起亜自動車買収でフォードの漁夫の利(HABReserch&BrothersReport)
執筆者:伴 武澄【萬晩報主宰】
●起亜買収には現代グループが優位
起亜自動車の去就が世界の自動車業界の耳目を集めている。起亜は韓国第三位の自動車メーカーでありながら昨年夏、倒産し、政府の管理下にある。フォードが筆頭株主で日本のマツダも上位株主として名を連ねている。その起亜自動車の買収に三星グループが名乗りを上げたところに3月22日、トップの現代自動車も買収の意志を表明した。傘下におさめようと激しく応酬している。
三星グループは稼ぎ頭だった三星電子が過去最高益を上げた1995年、自動車製造への参入を宣言、日産自動車の協力で釜山郊外に年産20万台規模の工場を立ち上げたばかりだ。

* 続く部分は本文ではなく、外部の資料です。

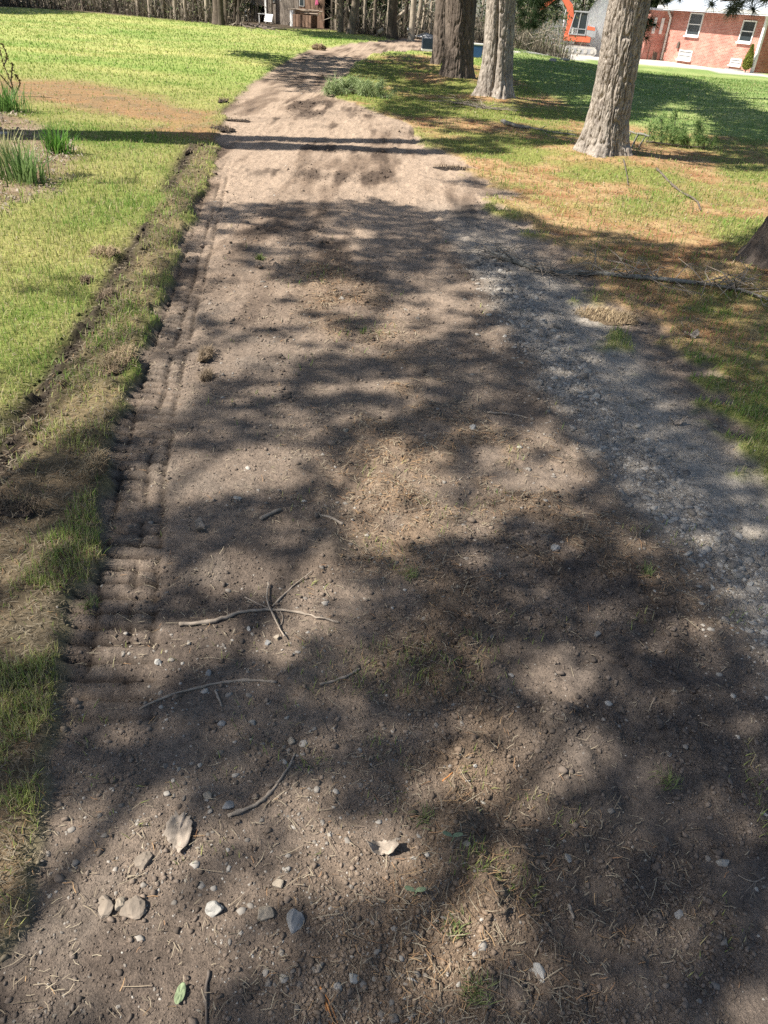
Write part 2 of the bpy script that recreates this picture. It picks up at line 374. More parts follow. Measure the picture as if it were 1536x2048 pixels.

自動車業界への参入は李ゴンヒ会長の悲願で、巨額の先行投資をしてきただけに「なんとか起亜を傘下におさめてビッグスリーの仲間入り」を果たしたい。
一方の現代グループも自動車製造への特化を目指すためには、なんとしても起亜をグループ化したい意向のようだ。起亜の負債である9兆ウオン(約8100億円)の肩代わりも辞さない考えと伝えられている。
韓国では現在、財閥に対して業種交換などの再編を求めている最中で、起亜自動車の帰趨は、ひとえに政府の腹にかかっている。金大中新政権は、三星に「エレクトロニクス産業に特化する」よう求めているといわれ、いまのところ現代グループの起亜買収が優位に立っているようだ。ただ現代としては、起亜を買収すると国内シェアが66%を超え、韓国の独禁法に抵触する恐れがあるという弱みがある。
●年産能力430万台にも達していた韓国
韓国の自動車業界がどれほどの実力を持っているか知っている日本人は少ないはずだ。「ヒョンダイ」「デーウ」「キア」のブランドはドイツや英国の自動車雑誌などですでに欧州車の対抗車種として紹介されており、低価格、高品質を武器に着実にシェアを伸ばしつつある。
そんな自動車王国にのし上がった韓国から自動車がほとんど日本に輸入されないことは不可解なことだが、欧州やアジアを旅行すれば、どこか日本車に似たデザインの車を見かけているはずだ。
今回の韓国経済の危機であらためて分かったことは、韓国自動車業界の年産能力が430万台にも達していたことである。ピークの国内販売は240万台で輸出は100万台だった。オーバーキャパシティーということはたやすい。しかし日本だって600万台の国内市場に1200万台の年産能力を持っていた時期がある。輸出依存型であるのは日韓とも同じ体質なのだ。
韓国にとって自動車産業はもはや産業の柱だ。製造業の売上高の9.6%を占め、雇用の7.5%を占めるようになっている。経済危機以降、国内販売は半減したが、輸出はウオン安のため好調で、韓国自動車工業界は「今年の国内販売は120万台、輸出は150万台」と予想している。
●アメリカ資本の支配下に入る韓国自動車業界
日本の自動車業界が起亜自動車の帰趨に無関心でいられないのは、フォードの動向だ。フォードは起亜の筆頭株主で、社長を送り込んでいるマツダも株主上位に名を連ねている。財閥の再編中とはいえ韓国政府といえどもフォードの意向を無視した解決はありえないというのが通説だ。仮にフォードが現代をパートナーとして認知することになれば、極東にフォード-マツダ-現代-起亜という巨大グループが誕生する。
フォードが三星に肩入れをすれば、これがフォード-マツダ-三星-起亜となり、提携関係にある日産自動車は完全に用済みとなる可能性が高い。すでにゼネラル・モーターズは第二位の大宇自動車の株式の50%取得に乗り出しており、起亜が現代と三星のどちらかについても韓国自動車業界はアメリカ資本の支配下に入ることは間違いないようだ。